İspanyollar aslen onunla bir önceki yıl tanışmıştı. Madrid’de oynanan bir milli maçta döktüren maestro için Marca “Küçük Napolyon” manşetini atmıştı.

Hem Copa’yı, hem Kopa’yı isteyen Real Madrid muradına eriyor, maestro finalden sonra ikâmeti rekor bir ücretle İspanya’ya aldırıyordu. O parayla Reims ülkenin üç harika yeteneğini renklerine bağlıyordu. 1958 Dünya Kupası’nda Fransa üçüncü olurken, bir zamanların maden işçisi döktürüyor, onun paslarıyla coşan Just Fontaine turnuvayı 13 golle kapatıyordu. Dünya Kupası tarihinde bir turnuvada en fazla gol atan oyuncu unvanına sahip santrfor da Şampanyacılar’a Napolyon’un bonservisiyle transfer edilmişti ya neyse.

1958 onun için unutulmaz bir yıldı. Ligde şampiyonluk; Avrupa’da zafer, dünya üçüncülü derken Ballon D’Or onun olmuştu. France Football’un verdiği prestijli ödülü kazanan ilk Fransız da oydu.

Beyaz Şimşekler’in üst üste dördüncü Şampiyon Kulüpler Kupası zaferinden sonra Reims’e dönen yıldız geleneği bozmamıştı. Şampiyonluklar gelse de artık bir şeyler değişmişti. İkinci kümenin yolunu tutan takımını tekrar birinci lige taşısa da şampanya diyarının üzümleri kararmıştı.

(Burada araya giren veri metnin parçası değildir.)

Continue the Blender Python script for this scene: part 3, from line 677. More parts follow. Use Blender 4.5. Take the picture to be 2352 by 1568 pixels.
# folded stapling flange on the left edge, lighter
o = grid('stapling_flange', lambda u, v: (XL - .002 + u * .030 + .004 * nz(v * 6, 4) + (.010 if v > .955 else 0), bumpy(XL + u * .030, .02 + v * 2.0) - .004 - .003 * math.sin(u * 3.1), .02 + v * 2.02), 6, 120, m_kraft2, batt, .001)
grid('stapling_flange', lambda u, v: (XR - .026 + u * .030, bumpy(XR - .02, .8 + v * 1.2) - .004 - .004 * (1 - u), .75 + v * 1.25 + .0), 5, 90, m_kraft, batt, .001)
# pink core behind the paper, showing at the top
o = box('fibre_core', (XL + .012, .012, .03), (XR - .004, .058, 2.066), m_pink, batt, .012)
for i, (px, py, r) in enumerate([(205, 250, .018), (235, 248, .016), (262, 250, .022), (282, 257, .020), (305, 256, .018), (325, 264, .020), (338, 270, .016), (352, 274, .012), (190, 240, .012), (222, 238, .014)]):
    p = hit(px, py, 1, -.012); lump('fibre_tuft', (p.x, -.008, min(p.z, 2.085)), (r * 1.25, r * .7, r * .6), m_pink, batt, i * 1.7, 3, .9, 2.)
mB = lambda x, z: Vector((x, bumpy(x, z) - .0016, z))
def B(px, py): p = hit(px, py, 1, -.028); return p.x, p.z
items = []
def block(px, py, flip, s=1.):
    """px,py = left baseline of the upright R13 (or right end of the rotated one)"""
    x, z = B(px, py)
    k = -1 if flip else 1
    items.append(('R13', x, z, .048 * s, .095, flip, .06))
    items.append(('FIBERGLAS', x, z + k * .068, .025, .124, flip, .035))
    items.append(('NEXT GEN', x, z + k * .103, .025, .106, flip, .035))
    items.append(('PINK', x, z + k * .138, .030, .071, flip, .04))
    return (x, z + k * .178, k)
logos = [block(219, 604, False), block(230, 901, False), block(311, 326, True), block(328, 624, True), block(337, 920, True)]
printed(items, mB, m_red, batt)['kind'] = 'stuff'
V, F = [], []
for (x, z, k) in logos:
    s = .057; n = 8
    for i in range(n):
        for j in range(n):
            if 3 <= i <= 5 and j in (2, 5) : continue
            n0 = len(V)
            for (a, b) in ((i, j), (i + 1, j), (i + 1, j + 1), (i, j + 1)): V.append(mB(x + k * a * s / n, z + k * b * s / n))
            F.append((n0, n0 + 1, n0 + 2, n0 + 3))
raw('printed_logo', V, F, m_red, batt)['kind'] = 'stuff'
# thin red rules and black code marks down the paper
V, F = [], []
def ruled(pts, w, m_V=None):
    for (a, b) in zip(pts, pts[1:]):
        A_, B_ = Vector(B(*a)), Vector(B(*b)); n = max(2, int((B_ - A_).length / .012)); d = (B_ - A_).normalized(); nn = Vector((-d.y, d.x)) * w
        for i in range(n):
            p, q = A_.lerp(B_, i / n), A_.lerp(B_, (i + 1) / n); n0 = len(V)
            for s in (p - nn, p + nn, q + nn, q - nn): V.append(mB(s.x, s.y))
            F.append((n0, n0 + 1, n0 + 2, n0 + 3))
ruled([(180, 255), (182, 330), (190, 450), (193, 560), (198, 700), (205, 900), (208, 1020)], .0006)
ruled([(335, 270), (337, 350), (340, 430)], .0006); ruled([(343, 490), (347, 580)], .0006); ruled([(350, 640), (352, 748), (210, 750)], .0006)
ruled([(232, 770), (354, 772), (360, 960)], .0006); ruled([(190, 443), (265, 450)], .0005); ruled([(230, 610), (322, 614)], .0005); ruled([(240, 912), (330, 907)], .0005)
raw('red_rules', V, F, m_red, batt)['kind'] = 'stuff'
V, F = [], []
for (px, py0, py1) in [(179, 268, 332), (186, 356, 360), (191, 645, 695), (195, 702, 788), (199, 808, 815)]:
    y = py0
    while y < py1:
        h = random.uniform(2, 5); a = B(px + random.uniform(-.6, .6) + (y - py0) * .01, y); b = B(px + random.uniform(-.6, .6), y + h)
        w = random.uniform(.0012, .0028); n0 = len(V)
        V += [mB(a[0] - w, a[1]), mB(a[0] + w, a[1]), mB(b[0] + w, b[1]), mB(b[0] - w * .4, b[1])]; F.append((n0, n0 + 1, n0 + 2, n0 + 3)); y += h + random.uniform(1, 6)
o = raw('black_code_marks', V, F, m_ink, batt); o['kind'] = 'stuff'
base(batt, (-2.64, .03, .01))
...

36’sında futbolu bıraktıktan sonra sadece yedekte otursun diye konduğu kupa maçında sonradan oyuna girip iki gol atacak kadar iyiydi Napolyon. Mevkisine gelince, orta saha, kanat, forvet... Her yerde oynayan maestroya aslında bir pozisyon yaratmak gerekiyordu. Fakat hep o pozisyon yaratıyordu!

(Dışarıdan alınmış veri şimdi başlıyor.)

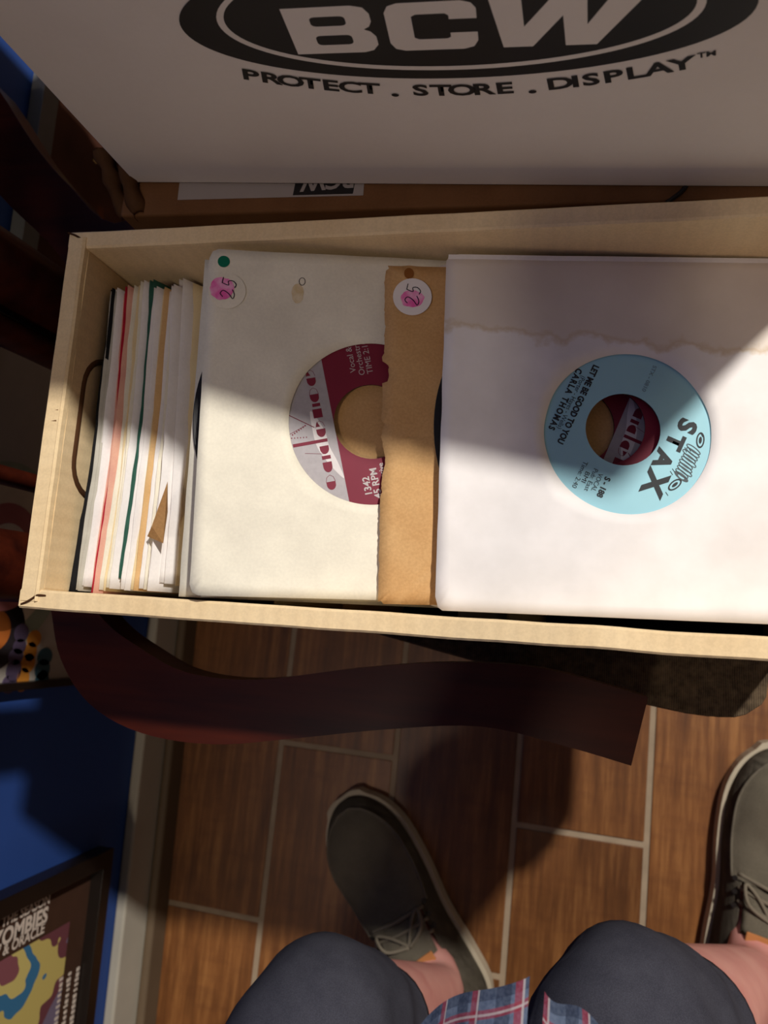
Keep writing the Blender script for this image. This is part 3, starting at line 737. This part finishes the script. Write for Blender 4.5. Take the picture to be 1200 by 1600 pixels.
def white_box():
    L, Dp, Hh = .4055, .215, .231; XR = .1995
    t = thing('storage_box', 'closed white cardboard storage box with black oval logo, behind the record box', 'box', WM)
    obj('front_panel', B(-L/2, XR, 0, .004, 0, Hh), M['white_board'], t, bevel=.0015)
    obj('rear_panel', B(-L/2, XR, Dp-.004, Dp, 0, Hh), M['white_board'], t)
    obj('end_panel', B(-L/2, -L/2+.004, .004, Dp-.004, 0, Hh), M['white_board'], t)
    obj('end_panel', B(XR-.004, XR, .004, Dp-.004, 0, Hh), M['white_board'], t)
    obj('bottom_panel', B(-L/2+.004, XR-.004, .004, Dp-.004, 0, .004), M['white_board'], t)
    obj('lid', B(-L/2, XR, 0, Dp, Hh, Hh+.004), M['white_board'], t, bevel=.001)
    F = lambda x, y, z: (x*SB, -z, y*SB)               # face coordinates (x across, y up), z outwards
    cx, cy = 0, .1265
    lg = obj('oval_logo', prism(circ(cx, cy, .1225, 90, .0370), None, .0002, f=F), M['black_ink'], t)
    obj('logo_ring', prism(circ(cx, cy+.0015, .1035, 90, .0328), None, .0003, [circ(cx, cy+.0018, .1000, 90, .0306)], f=F), M['white_board'], lg)
    lc = .0095                                          # logo centre against the picture measurements
    def poly(name, outer, holes=()):
        obj(name, prism(outer, None, .0003, holes, f=F), M['white_board'], lg)
    def fm(x0, x1, y0, y1, sl=0):
        return lambda p: (x0+lc+(x1-x0)*p[0]+sl*p[1], y0+(y1-y0)*p[1])
    k = fm(-.0815, -.0418, .1082, .1352, .0005)
    b_out = [(0, 0), (.82, 0), (.93, .04), (1, .16), (1, .34), (.95, .45), (.88, .5), (.95, .56), (.985, .66), (.985, .82), (.93, .95), (.8, 1), (0, 1)]
    poly('letter', [k(p) for p in b_out], [[k(p) for p in rrect(.29, .60, .70, .80, .06, 3)], [k(p) for p in rrect(.29, .19, .72, .40, .06, 3)]])
    k = fm(-.0362, .0032, .1082, .1352, .001)
    c_out = [(.16, 0), (.84, 0), (.95, .05), (1, .18), (1, .36), (.70, .36), (.70, .27), (.66, .24), (.34, .24), (.29, .28), (.29, .72), (.34, .76), (.66, .76), (.70, .72), (.70, .64), (1, .64), (1, .84), (.95, .95), (.84, 1), (.16, 1), (.05, .95), (0, .82), (0, .18), (.05, .05)]
    poly('letter', [k(p) for p in c_out])
    k = fm(.0082, .0700, .1082, .1352)
    w_out = [(.0, 1), (.085, 0), (.31, 0), (.505, .50), (.50, 0), (.72, 0), (1.08, 1), (.86, 1), (.655, .38), (.68, 1), (.47, 1), (.245, .38), (.23, 1)]
    w_out = [(0.02, 1), (.095, 0), (.30, 0), (.505, .62), (.525, 0), (.735, 0), (1.04, 1), (.82, 1), (.665, .42), (.655, 1), (.44, 1), (.245, .42), (.235, 1)]
    poly('letter', [k(p) for p in w_out])
    # slogan along the lower curve
    def word(s, u0, u1, size=.0104):
        n = len(s); wd = {'I': .45, '.': .4}
        ws = [wd.get(c, 1) for c in s]; tot = sum(ws); x = u0
        for c, ww in zip(s, ws):
            uc = x+(u1-u0)*ww/tot/2; x += (u1-u0)*ww/tot
            q = (uc+.0)/.105
            vv = .0810+.0150*q*q; sl = math.atan(2*.0150*q/.105)
            mw = Matrix.Translation((uc*SB, -.0003, vv*SB)) @ Matrix.Rotation(-sl, 4, 'Y') @ Matrix.Rotation(PI/2, 4, 'X')
            text('slogan_letter', c, size*SB, M['black_ink'], t, mw, bold=.00030, sx=1.62)
    word('PROTECT', -.1065, -.0385); word('.', -.0335, -.029, .014); word('STORE', -.0235, .0270); word('.', .0325, .037, .014); word('DISPLAY', .0430, .1040)
    text('slogan_letter', 'TM', .0042*SB, M['black_ink'], t, Matrix.Translation((.1085*SB, -.0003, .1*SB)) @ Matrix.Rotation(-.2, 4, 'Y') @ Matrix.Rotation(PI/2, 4, 'X'), bold=.0001, sx=1.3)
white_box()
t = thing('storage_box', 'added unseen white box shading the left side, upright on the side table behind the printed white box', 'box', T(-.10, .525, .5236))  # out-of-view box added to shade the left wall, posters and chair arm
obj('shade_box_body', B(-.245, .24, -.036, .014, 0, .47), M['white_board'], t, bevel=.002)
obj('lid', B(-.248, .243, -.039, .017, .472, .50), M['white_board'], t, bevel=.002)
# side table carrying the carton's rear
t = thing('side_table', 'plain dark wooden side table behind the armchair, under the carton', 'table', T(.05, .62, 0))
obj('table_top', B(-.37, .42, -.26, .29, .498, .5230), M['dark_wood'], t, bevel=.004)
for x in (-.345, .39):
    for y in (-.23, .26): obj('leg', B(x-.018, x+.018, y-.018, y+.018, .0006, .498), M['dark_wood'], t)

# ================================================================== pictures on the blue wall
def wallM(y, z, tilt=0):                                # local x along wall (+y), local y up, local z out of the wall
    mm = Matrix(((0, 0, 1), (1, 0, 0), (0, 1, 0))).to_4x4(); mm.translation = (WX+.001, y, z); return mm
def frame(t, w_, h_, bar, dep, mat, inner, name='frame'):
    f = obj(name, prism(rrect(-w_/2, -h_/2, w_/2, h_/2, .001, 1), 0, dep, [rrect(-w_/2+bar, -h_/2+bar, w_/2-bar, h_/2-bar, .001, 1)]), M[mat], t, bevel=.001)
    obj('print_sheet', prism([(-w_/2+bar, -h_/2+bar), (w_/2-bar, -h_/2+bar), (w_/2-bar, h_/2-bar), (-w_/2+bar, h_/2-bar)], .001, .004), M[inner], t)
# sideways concert poster, lower left: its right-hand edge is the frame's lowest side
PX = WX+.012
q0 = onx(170, 1323, PX)
Wd, Ht = .34, .46
t = thing('framed_poster', 'black framed poster with lettering and blue yellow artwork, lower left on the blue wall', 'poster', wallM(q0.y-Ht/2, q0.z+Wd/2))
frame(t, Ht, Wd, .017, .018, 'black_frame', 'brown_mat')
loc = lambda px, py: (lambda p: (p.y-(q0.y-Ht/2), p.z-(q0.z+Wd/2)))(onx(px, py, WX+.006))
TR = Matrix.Rotation(-PI/2, 4, 'Z')                     # text runs down the wall
a = loc(110, 1440)
obj('artwork', prism([(a[0], a[1]), (a[0], a[1]+.22), (a[0]-.17, a[1]+.22), (a[0]-.17, a[1])], .0042, .0045), M['swirl'], t)
for s, (px, py), sz, bo in (('TIME OF THE SEASON', (79, 1399), .0115, .0004), ('THE ZOMBIES', (75, 1424), .0185, .0008), ('ODESSEY & ORACLE', (70, 1445), .0120, .0004)):
    b = loc(px, py); text('lettering', s, sz*1.1, M['print_cream'], t, T(b[0]-.003, b[1], .0052) @ TR, bold=bo, align='RIGHT', sx=.95)
bm = bmesh.new()
for k in range(3):
    y = -.02
    for i in range(46):
        l = random.uniform(.002, .004); b = loc(122-13*k, 1512+8*k)
        box(bm, b[0]-i*.0052-l, b[0]-i*.0052, b[1]-.0035, b[1]+.0005+random.uniform(0, .002), .0042, .0048)
sf = obj('small_print', bm, M['print_cream'], t); sf['kind'] = 'stuff'
# pale poster behind the armchair
q1 = onx(140, 1068, WX+.01)
S1 = .325; S2 = .205
t = thing('framed_poster', 'pale poster with arcs and rows of purple orange and teal dots, behind the armchair', 'poster', wallM(q1.y+S1/2, q1.z+S2/2))
frame(t, S1, S2, .007, .012, 'black_frame', 'pale_poster')
loc1 = lambda px, py: (lambda p: (p.y-(q1.y+S1/2), p.z-(q1.z+S2/2)))(onx(px, py, WX+.0052))
def dots(name, col, L):
    bm = bmesh.new()
    for px, py, r, r2 in L:
        c = loc1(px, py); prism(circ(c[0], c[1], r, 18, r2), .0042, .0048, (), bm)
    obj(name, bm, plain(name+'_ink', col, .6, .2), t)
dots('purple_dots', rgb(92, 78, 104), [(33, 989, .0085, .010), (30, 1010, .007, .009), (24, 1026, .0075, .010), (21, 1048, .0105, .010), (14, 1069, .0085, .010)])
dots('orange_dots', rgb(196, 128, 48), [(53, 998, .008, .010), (47, 1018, .009, .009), (43, 1036, .009, .010), (35, 1062, .011, .009)])
dots('teal_dots', rgb(54, 84, 96), [(70, 1026, .0085, .011), (66, 1046, .010, .011), (65, 1062, .009, .010)])
c = loc1(-12, 985)
obj('dark_ring', prism(circ(c[0], c[1], .036, 40, .042), .0042, .0046, [circ(c[0], c[1], .019, 30, .023)]), plain('dark_ring_ink', rgb(50, 44, 48), .6, .2), t)
obj('orange_disc', prism(circ(c[0], c[1], .019, 30, .023), .0042, .0046), plain('orange_disc_ink', rgb(206, 116, 52), .6, .2), t)
c = loc1(10, 870)
for k, (r, col) in enumerate(((.085, rgb(150, 160, 140)), (.066, rgb(214, 200, 176)), (.048, rgb(176, 110, 110)), (.03, rgb(214, 204, 190)))):
    lo = -S2/2+.008
    pts = [(x, max(lo, y)) for x, y in circ(c[0], c[1], r, 40)]
    pts = [p for i, p in enumerate(pts) if i == 0 or p != pts[i-1]]
    obj('printed_arc', prism(pts, .0042, .0043+.0003*k), plain('arc_ink', col, .6, .2), t)
# brown picture with warm lamp reflections painted into its print, upper left
q2 = onx(75, 112, WX+.012)
t = thing('framed_picture', 'glossy dark brown picture with painted-in warm reflections in a silver frame, upper left', 'picture', wallM(q2.y-.02, q2.z-.15))
frame(t, .34, .31, .021, .014, 'silver_frame', 'reflection_print')
loc2 = lambda px, py: (lambda p: (p.y-(q2.y-.02), p.z-(q2.z-.15)))(onx(px, py, WX+.0052))
bm = bmesh.new()
for pl in (((156, 205), (170, 216), (173, 226), (168, 238), (162, 226)), ((145, 250), (152, 246), (156, 252), (150, 256))):
    prism([loc2(*p_) for p_ in pl], .0042, .0046, (), bm)
obj('painted_reflection', bm, M['reflection_paint'], t)  # yellow patches stand in for a lamp's glint on the glossy picture
# small cream card behind the chair back
q3 = onx(32, 500, WX+.003)
tag(obj('cream_card', prism(rrect(-.02, -.05, .02, .05, .002, 2), 0, .0015), M['yellow_paper'], mw=wallM(q3.y-.012, q3.z-.055)), 'small cream card on the blue wall behind the chair back', 'card')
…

O doğup büyüdüğü Fransa’da yıldızlaştı. Anavatanı olarak orayı görmesini kimileri yadırgadıysa da o aslında köklerini hiçbir zaman unutmamış ancak yaşadığı ülkeyi seçmişti tıpkı milyonlarca göçmen çocuğu gibi. Yıllar sonra Horozlar İtalyan asıllı Michel Platini ile Avrupa Şampiyonası’nı, Cezayir kökenli Zinedine Zidane ile Dünya Kupası’nı kazanacaktı.

Babamdan yadigâr taşıdıklarımdandı Kopa. Kopa aşağı Kopa yukarılarla büyüdüm. Her ne kadar pederin kalbi Metin Oktay ile Lefter için çarpsa da George Best’in yeri çok ayrıydı. Araya giren sayısız figüran bir tarafa, çocukluğumun kahramanlarından biriydi şampanyacı Kopa, Polonyalı Kopa, cüce Kopa...

Onu ilahlaştıran Tanrı vergisi yeteneklerini sahalara yansıtmasa, sadece sıradan bir Polonya asıllı Fransız vatandaşı olacaktı. Kim bilir babası ve abisi gibi dul bırakan hastalığı silikozisten erken yaşta ölecek; son nefesini 85’inde vermeyecekti...

Son söz onun olsun: “Polonyalı kökenim olmasa ve fakir bir aileden gelmesem, ait olduğum sınıftan sıyrılma baskısını bu kadar hissetmez, Reims, Real Madrid ve Fransa’nın Kopa’sı da olmazdım. Bunlar olmadan da iyi bir futbolcu olabilirdim ancak madende çalışmasam da hep Kopaszewski olarak anılırdım.”